Thursday, November 11, 2010

Green or Yellow?

Challenges of considering Environmental Benefits

‘Green Design.’  Truly, what does this mean?  I am not talking about lessening carbon footprints or lowering operating costs, over time, to recoup the investment – this is well-documented and is a moving, evolutionary model, as new technologies come online.  I am talking about the simple move to become ‘compliant’ with some accreditation model to enhance either your portfolio or add a ‘sales amenity.’  How does this truly serve the Client?  Many trade-offs and complete frustration can be built-in to such a Design and education becomes critical.

Over the past four years, when LEED© crept onto the radar for smaller, private Designs, I was confronted with the task of providing a compliant Design, to be submitted for accreditation.  Easy enough.  Connect A/C drain lines and gutters to a cistern, re-orient the building to accommodate the harsh, afternoon summer sun, consider the rooftop a ‘stage’ for solar panels, and incorporate native plantings on the site, including bioswales – the Design ideas were flowing, and the Owner loved the Concepts.  The Team liked them, in theory; however, the Design Process was underway – too late for some of the aforementioned, but not all…enter the CM.  This is when certain logistics and pricing data/cost unknowns (or what were expressed, over the phone, as ‘WAGs’ [a.k.a. ‘W.ild A.-- G.uesses’ as the Subcontractors referenced them]) came to bear.  Unfamiliarity with the construction techniques, supplier, you name it, resulted in these artificially-inflated numbers or ‘estimated costs,’ too high for the Owner.  Not one mention of a V.E. (Value Engineering) process or complete evaluation of the total Project costs were offered to the Client.

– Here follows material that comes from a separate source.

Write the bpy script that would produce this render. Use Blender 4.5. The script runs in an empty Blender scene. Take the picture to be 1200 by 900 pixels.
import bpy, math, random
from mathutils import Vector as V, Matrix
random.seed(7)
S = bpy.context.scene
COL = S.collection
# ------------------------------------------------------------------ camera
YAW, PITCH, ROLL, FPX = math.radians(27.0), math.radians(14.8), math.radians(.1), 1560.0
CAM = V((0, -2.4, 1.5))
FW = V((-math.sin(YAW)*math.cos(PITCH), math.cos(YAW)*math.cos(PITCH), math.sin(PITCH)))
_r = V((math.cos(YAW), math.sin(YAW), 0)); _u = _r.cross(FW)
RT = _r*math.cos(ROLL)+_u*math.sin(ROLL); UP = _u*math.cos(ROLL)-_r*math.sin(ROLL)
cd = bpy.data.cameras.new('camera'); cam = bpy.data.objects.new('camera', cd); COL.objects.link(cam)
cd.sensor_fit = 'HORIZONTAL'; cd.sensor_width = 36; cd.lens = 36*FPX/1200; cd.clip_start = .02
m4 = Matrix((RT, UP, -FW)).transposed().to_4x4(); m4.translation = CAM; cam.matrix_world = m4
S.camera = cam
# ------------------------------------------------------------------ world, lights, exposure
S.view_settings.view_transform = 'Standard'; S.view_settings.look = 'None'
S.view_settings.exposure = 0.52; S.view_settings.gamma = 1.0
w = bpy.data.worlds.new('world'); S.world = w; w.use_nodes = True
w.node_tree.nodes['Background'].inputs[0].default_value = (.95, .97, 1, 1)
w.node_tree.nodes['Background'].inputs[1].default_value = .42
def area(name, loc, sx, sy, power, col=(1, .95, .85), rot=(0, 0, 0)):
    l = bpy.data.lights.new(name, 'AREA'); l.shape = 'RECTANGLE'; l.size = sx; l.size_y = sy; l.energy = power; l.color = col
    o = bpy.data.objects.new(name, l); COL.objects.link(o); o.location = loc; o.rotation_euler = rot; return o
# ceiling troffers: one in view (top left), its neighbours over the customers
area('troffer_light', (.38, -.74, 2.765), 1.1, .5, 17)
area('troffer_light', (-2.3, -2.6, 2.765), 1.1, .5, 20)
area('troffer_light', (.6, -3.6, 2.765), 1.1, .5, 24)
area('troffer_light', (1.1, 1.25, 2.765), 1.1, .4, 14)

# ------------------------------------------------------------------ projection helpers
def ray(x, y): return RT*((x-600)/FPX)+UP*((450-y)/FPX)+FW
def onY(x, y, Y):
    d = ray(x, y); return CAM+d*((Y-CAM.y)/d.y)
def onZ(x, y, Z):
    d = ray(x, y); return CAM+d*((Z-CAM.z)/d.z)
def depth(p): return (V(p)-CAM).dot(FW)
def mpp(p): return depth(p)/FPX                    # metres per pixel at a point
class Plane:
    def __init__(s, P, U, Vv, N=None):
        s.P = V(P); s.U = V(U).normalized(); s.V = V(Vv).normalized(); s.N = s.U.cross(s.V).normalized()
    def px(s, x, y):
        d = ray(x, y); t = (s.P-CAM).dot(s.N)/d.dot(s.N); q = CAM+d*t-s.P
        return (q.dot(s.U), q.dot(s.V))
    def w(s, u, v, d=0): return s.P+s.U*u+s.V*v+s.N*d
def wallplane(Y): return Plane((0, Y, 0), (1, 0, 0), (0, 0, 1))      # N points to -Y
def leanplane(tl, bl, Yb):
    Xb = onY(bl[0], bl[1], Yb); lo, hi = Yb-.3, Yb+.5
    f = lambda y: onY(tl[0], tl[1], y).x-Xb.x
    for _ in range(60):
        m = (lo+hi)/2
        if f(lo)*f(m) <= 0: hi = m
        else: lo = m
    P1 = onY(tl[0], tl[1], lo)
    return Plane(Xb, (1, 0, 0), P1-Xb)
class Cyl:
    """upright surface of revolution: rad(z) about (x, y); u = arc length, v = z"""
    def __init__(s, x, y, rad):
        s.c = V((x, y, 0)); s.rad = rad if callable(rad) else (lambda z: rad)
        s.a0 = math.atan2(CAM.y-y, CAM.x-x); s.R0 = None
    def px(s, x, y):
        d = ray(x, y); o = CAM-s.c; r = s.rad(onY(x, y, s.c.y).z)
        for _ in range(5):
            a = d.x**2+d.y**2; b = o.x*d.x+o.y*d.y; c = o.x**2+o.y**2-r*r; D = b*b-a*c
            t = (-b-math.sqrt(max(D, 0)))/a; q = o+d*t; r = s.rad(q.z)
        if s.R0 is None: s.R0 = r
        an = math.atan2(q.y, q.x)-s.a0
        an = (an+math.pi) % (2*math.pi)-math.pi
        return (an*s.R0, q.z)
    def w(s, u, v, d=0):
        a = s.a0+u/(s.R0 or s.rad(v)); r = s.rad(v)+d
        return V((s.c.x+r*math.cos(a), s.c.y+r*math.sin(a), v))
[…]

Not losing faith, the last aspect was still within reach and Design ‘control,’ due to my direct (and accurate) area-based knowledge and familiarity with the local plant palette, alternate groundcover types, and labor costs.  As the Project progressed and Construction Documents were finalized, the final budget was approved (unfortunately, the Design Team had limited access to those Contract numbers), and I was assured the 100%/Final Design would be constructed.

As dirt moved, and I noted pragmatic methodologies for incorporating minimally-green features (apart from the Planting Scope of Work), such as underground connections from the A/C and roof gutters to a ‘bubble-out’ in the landscape areas – providing for great, temporary water features and a method to water more hydric plant material, the ‘Construction Resistance’ began.  Easy enough to implement, just a Change Order is involved – this is where ‘Green’ became ‘GREEN [$$$].’  The CM authorized implementation of some but not all that could benefit the Environment in any way, shape, or form…in the end, more Design Elements had been V.E.’d without prior, written consent or approval, and more ‘Green Elements’ were eliminated.  In the end, the optimistic Client remained happy but relatively uninformed of the opportunities that were eliminated to accommodate an evidently preset budget.  Don’t get me wrong – if a V.E. opportunity had been presented, perhaps further analysis would have pointed to a reduction in plant sizing, materials change, construction method, or other item that would have retained Design integrity…

The struggles began to maintain the watering regimen, deal with constant weeds, and wonder why, in the first place, Green had such ‘high maintenance’ as compared to others with lush, green grass and flowering trees…Ultimately, with each V.E. and on-site Construction decision, came a real ‘consequence’ to the Owner – save a few hundred dollars here and there, spend that, on maintenance, within the first month.  Eliminate a centrally-located cistern with well ‘recharge,’ Specified Organic-containing Soil, and install less “groundcovering” Mulch.  No problem – but who benefitted from those Decisions?  More ‘Green’ ($$) was certainly considered…

and, in the end, I learned to more-acutely and more-timely engage an Owner, apprising them, directly, of options and to advise on potential cost implications, upfront, balancing with offset maintenance costs, long term.  This has become part of every initial meeting with an Owner (whether alone or in a Design Team) that I attend and two Certified Projects, with one Pending Review, under my belt.